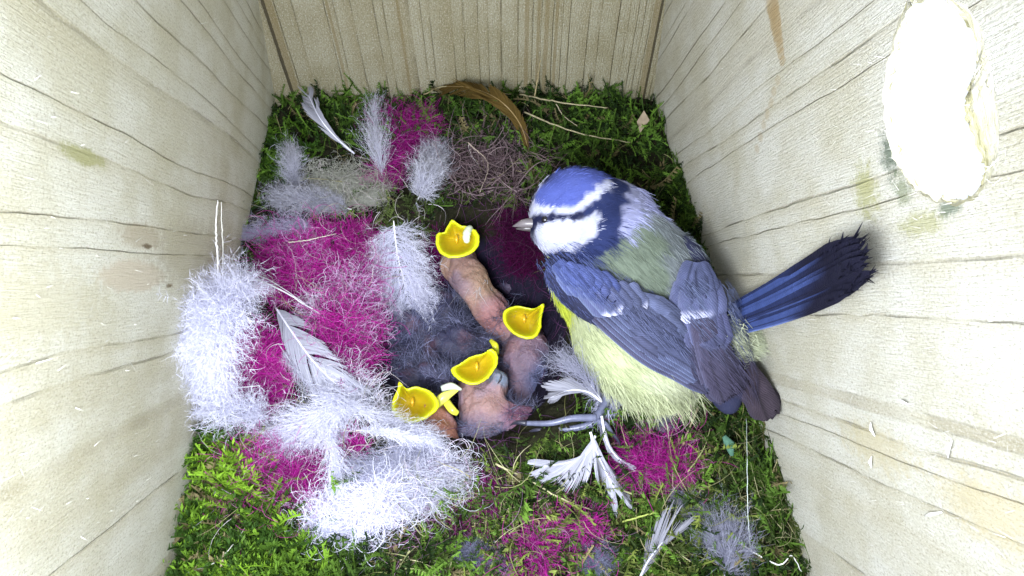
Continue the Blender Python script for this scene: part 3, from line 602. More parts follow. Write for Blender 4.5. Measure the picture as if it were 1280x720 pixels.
downy('downy_feather', [(372, 235, .2), (368, 222, .4), (366, 205, .5), (364, 190, .3)], 0.5, 'small wispy white down tuft on the moss near the back left corner', col=WH*.7, nb=70, nbl=10, roll=60, ang=45)
downy('downy_feather', [(440, 262, .2), (410, 255, .4), (375, 252, .4), (345, 250, .2)], 0.62, 'flat grey-white down feather behind the large magenta tuft', col=WH*.62, nb=120, nbl=14, roll=45, ang=55)
downy('downy_feather', [(400, 285, .3), (365, 283, .4), (325, 290, .4), (295, 302, .2)], 0.42, 'dusky grey feather lying along the top of the large magenta tuft', col=np.array([.40, .38, .52]), nb=100, nbl=10, roll=35, ang=35)
vaned('narrow_feather', [(443, 192, .2), (420, 172, .6), (400, 148, .9), (386, 120, 1.0)], 0.30, 'narrow stiff white feather standing up near the back left corner', col=WH*.9, nb=110, ang=24, prof=((0, .1), (.2, .3), (.5, .9), (.85, 1), (1, .8)), splits=6)
vaned('papery_feather', [(345, 385, .5), (365, 415, .75), (392, 452, .6), (420, 480, .35)], 0.62, 'flat papery white feather lying across the middle of the magenta wool', col=WH*1.05, nb=140, ang=32, splits=8)
downy('long_feather', [(348, 430, .5), (385, 478, .75), (440, 508, .65), (500, 532, .45), (528, 545, .3)], 0.42, 'long diagonal white feather running towards the lowest nestling', col=WH*.85, nb=190, ang=20, nbl=5, roll=30, bl=.12)
downy('downy_feather', [(455, 490, .3), (420, 510, .5), (385, 530, .6), (350, 550, .3)], 0.85, 'tangled white feather spread in front of the papery one', col=WH*.98, nb=170, nbl=9, roll=30, ang=40, bl=.13)
downy('curved_feather', [(405, 500, .5), (412, 540, .75), (418, 580, .6), (422, 615, .3)], 0.42, 'white feather fanning down over the front magenta wool', col=WH*.95, nb=150, ang=17, nbl=5, roll=25, bl=.1, taperw=(.5, .9, 1.0))
downy('downy_feather', [(560, 568, .1), (520, 562, .3), (480, 580, .4), (450, 585, .3)], 0.55, 'blue-grey wispy feather just left of the lowest nestling', col=GW*.75, nb=130, nbl=5, roll=35, ang=38, bl=.12)
downy('pointed_feather', [(445, 538, .6), (475, 539, .8), (505, 545, .7), (530, 551, .5)], 0.26, 'pointed white feather with its tip at the neck of the lowest nestling', col=WH, nb=110, ang=15, nbl=4, roll=25, bl=.1)
def whitewool(poly, n_, lab, col=WH, thick=.4, **k): return tag(fluff(poly, int(n_*1.3), col, thick=thick, name='white_down_tuft', wid=.009, mat='down', padcol=np.array(col)*.8, cvar=.12, L=(.5, 1.6), curl=.6, **k), lab, 'down tuft', 'white down tufts')
whitewool([(372, 650), (400, 628), (440, 632), (465, 606), (492, 604), (508, 630), (486, 656), (458, 684), (430, 672), (398, 672)], 3400, 'brightest white wool lump at the front of the nest', WH*1.08, .55)
whitewool([(480, 595), (530, 575), (575, 580), (590, 600), (560, 625), (510, 640), (490, 620)], 1900, 'greyish white wool lump just below the lowest nestling', WH*.75, .4)
whitewool([(385, 215), (440, 210), (490, 232), (480, 262), (420, 262), (385, 240)], 1100, 'matted greenish white hair pad at the back left of the nest', np.array([.42, .43, .38]), .3)
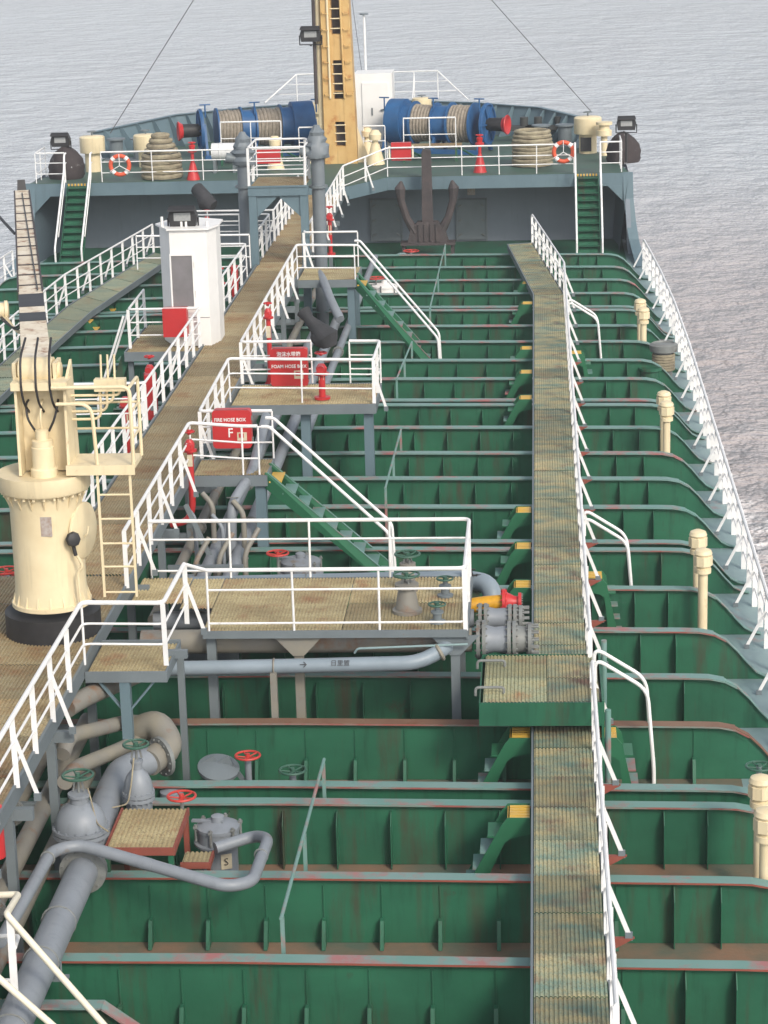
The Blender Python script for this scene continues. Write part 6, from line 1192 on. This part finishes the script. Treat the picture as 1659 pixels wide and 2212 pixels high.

What you should do: Where a line of the entries contains the word "from", copy that line.

The answer:
Continue the Blender Python script for this scene: part 3, from line 602. More parts follow. Write for Blender 4.5. Measure the picture as if it were 1280x720 pixels.
The Blender Python script for this scene continues. Write part 6, from line 1192 on. This part finishes the script. Treat the picture as 1659 pixels wide and 2212 pixels high.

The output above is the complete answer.